Opulente de perspectives, de bâtiments, de foules, portée sur le gigantisme des monuments, cette ville laisse pourtant aussi percer ses os, la carcasse partout apparente.

Un peu de lassitude en cet avant-dernier jour de quasi solitude romaine. Une belle promenade ce matin autour du palais Farnèse et une grosse cession d’écriture – je discerne le bout de ce petit texte, rédigé en partie dans un carnet et en partie en notes d’iPhone, la mise au propre permettra de « lisser » tout cela. Pas une fiction très ambitieuse mais un fragment de Bodichiev plaisant, j’espère.

Amusant comme en Italie sont différentes les couleurs de la littérature : ce qu’en France l’on tend de plus en plus à surnommer « la blanche » est simplement « narrativa » (et quid de la littérature qui n’est pas de récit, d’histoire a raconter, alors ?) ; mais notre « noire » est « il gialo » — du jaune de la collection populaire qui sort toujours en kiosques ; et j’ai souri au qualificatif de « narrativa rosa » des romans… à l’eau de rose, mais en France jamais une librairie n’oserait la colorer aussi frontalement. Eh oui, on ne se refait pas et j‘ai baguenaudé dans quelques librairies. Vu avec surprise que Linus sort toujours, dans une maquette absolument inchangée depuis les années soixante-dix, comme si chez nous Charlie Mensuel existait toujours. D’ailleurs, les kiosques sont emplis des fumetti de chez Bonelli, ça me fascine — Diabolik paraît toujours ! Et la revue Utopia propose encore la science-fiction.

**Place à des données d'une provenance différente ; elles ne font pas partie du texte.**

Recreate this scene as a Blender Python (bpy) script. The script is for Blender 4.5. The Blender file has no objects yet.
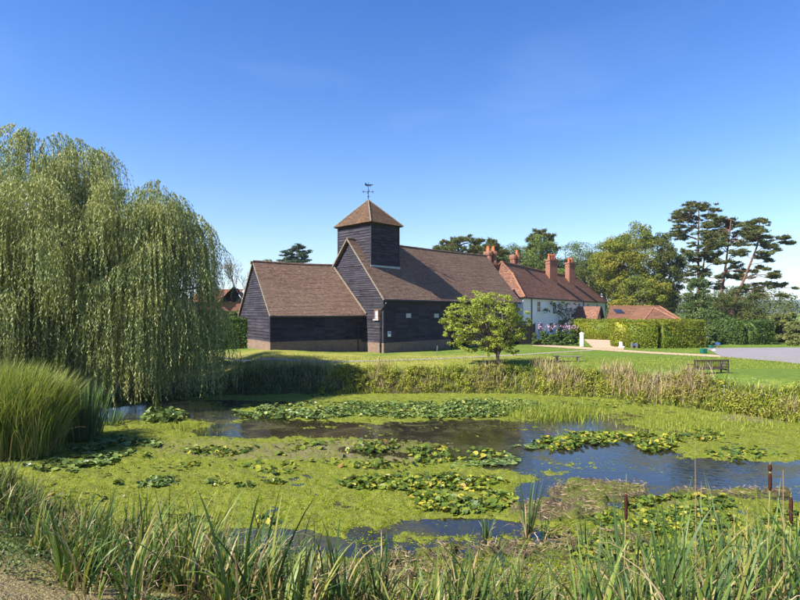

Nouvelle plus ou moins terminée, ne reste qu’une petite scène à ajouter puis plus tard sera le temps de la mise au propre sur ordi / réécriture. Comme souvent avec mes petites « nouvelles touristiques » j’ai écouté et regardé autour de moi, capté quelques anecdotes, profité de hasards et simplement relié les points. Encore quelques fumetti et un bout de parcours, et s’achèvera mon séjour romain.

Adieu joli carnet romain : entre deux boulots ovins, j’ai mis au propre sur ordi ma nouvelle « Les Ponts de Rome », presque 40 000 signes. Bodichiev y passe des petits pavés blancs de Lisbonne aux petits pavés noirs de Rome.